The piece is more convincing in that it starts with the man, Roger Fidler, who envisioned electronic newspapers long before most of them had websites at all.

Fidler’s future of newspapers on electronic tablets, with news delivered instantly, eventually making irrelevant the print product, is something he now questions.

“… he has watched newspapers struggle to move their content and business online. The idea of interactive advertising has clearly not panned out, he says. Readers are annoyed and distracted by it, so many block it with browser extensions. He and others have observed that print offers a limited amount of ad space, which is infinite online, driving down ad prices and sending publishers racing around a hamster wheel. To make money, they need more content to advertise against.
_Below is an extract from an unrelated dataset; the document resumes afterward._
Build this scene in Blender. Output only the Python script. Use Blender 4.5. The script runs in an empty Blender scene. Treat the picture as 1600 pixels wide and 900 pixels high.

Some of this content is — how to put this? — lousy, giving readers another reason not to pay for news.”

The author cites an academic, Iris Chyi of the University of Texas, whose work suggests online penetration and engagement are not growing.

“This got her wondering, like Fidler, whether newspapers were pursuing a future that would never come. [Chyi] has come to believe that the digital shift has been a disaster for media organizations and that there is no evidence online news will ever be economically or culturally viable.”

Of publishers, she says: “They have killed print, their core product, with all of their focus online.”

The article also gets into whether some people — perhaps enough to make print profitable, even now — actually prefer, still, their newspapers on paper, and suggests this group includes young people.

The piece is well worth reading for anyone with an interest in where newspapers — and their shrinking number of professional journalists — are going.